Pop songs are getting shorter. You probably know that already. Back in 2018, an engineer named Michael Tauberg published a study documenting how the average length of songs on the Billboard Hot 100 had decreased from 4:10 in the year 2000 to roughly 3:30. Since then, it’s dropped even further, apparently reaching just 3:07 in 2021. Over the past few years, a flurry of articles have surfaced examining the phenomenon, and most of them identify the rise of streaming as the primary cause. Even so, it’s not a charge that streaming companies have done much to run away from—Spotify itself published an article which basically celebrated the trend.
What about dance music though? The genre has come in all sorts of shapes and sizes during the past four decades, but brevity has never been one of its defining characteristics. Even in places like the UK and Europe, where dance music long ago became intertwined with the pop charts and the commercial mainstream, tracks of the ’80s, ’90s and 2000s often had extended runtimes, routinely clocking in at six, seven or eight minutes each, and sometimes more than that. This frequently left radio programmers and major labels scrambling to make more easily digestible radio edits of the most popular tunes, but even as commercial pressure nudged artists toward more compact tunes, certain producers went the other way entirely, seemingly relishing in their extended runtimes. Back in 2006, fueled by a rumor that Ricardo Villalobos was planning to release a 44-minute-long track, Philip Sherburne actually penned a column for Pitchfork exploring “why techno is stretching out and taking its time.” (As it later turned out, the release Villalobos was planning, Fizheuer Zieheuer, was “only” 37 minutes long, and was split into two pieces on the vinyl release.)

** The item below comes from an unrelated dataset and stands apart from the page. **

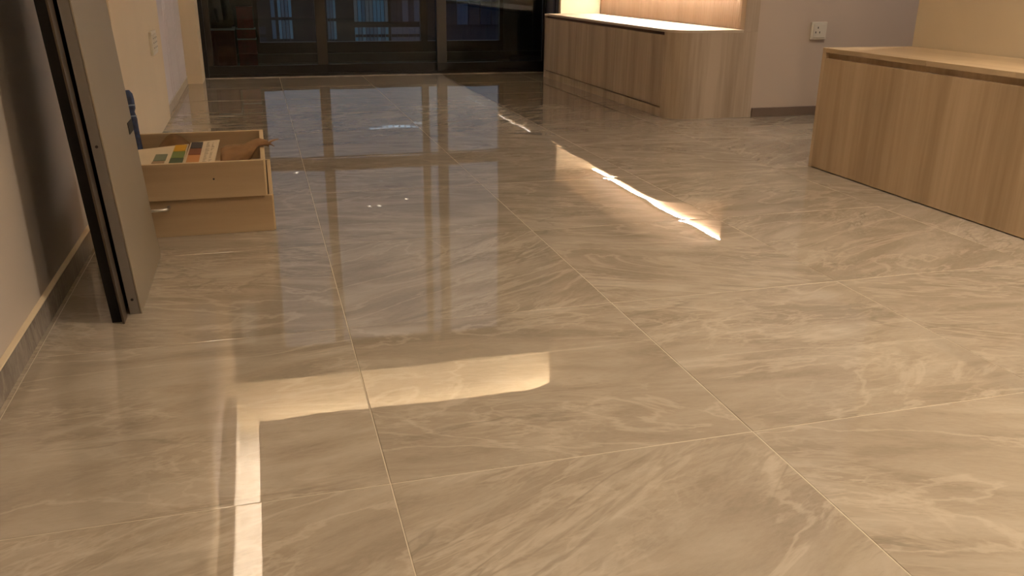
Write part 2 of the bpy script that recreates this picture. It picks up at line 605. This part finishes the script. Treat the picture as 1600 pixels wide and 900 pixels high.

Fizheuer Zieheuer is obviously an extreme example, and while it’s rarely been mimicked, there are still plenty of dance music artists—including Villalobos himself—who continue to embrace long track times. Yet while that path once represented the genre’s bleeding edge, it increasingly feels like an out-of-date practice, or at the very least something that’s out of step with current trends. Like nearly ever other genre of music, dance music has seen its track lengths contract throughout the past decade, and the trend has notably accelerated in just the past few years. Streaming has something to do with it of course, but Spotify alone can’t be held responsible for what’s happening. Dance music is speeding up—both in terms of raw bpms and how it’s consumed—and it’s also catering to a new generation of fans, many of whom bring radically different expectations about not only what DJing and club culture are supposed to entail, but also how long the average track is supposed to be.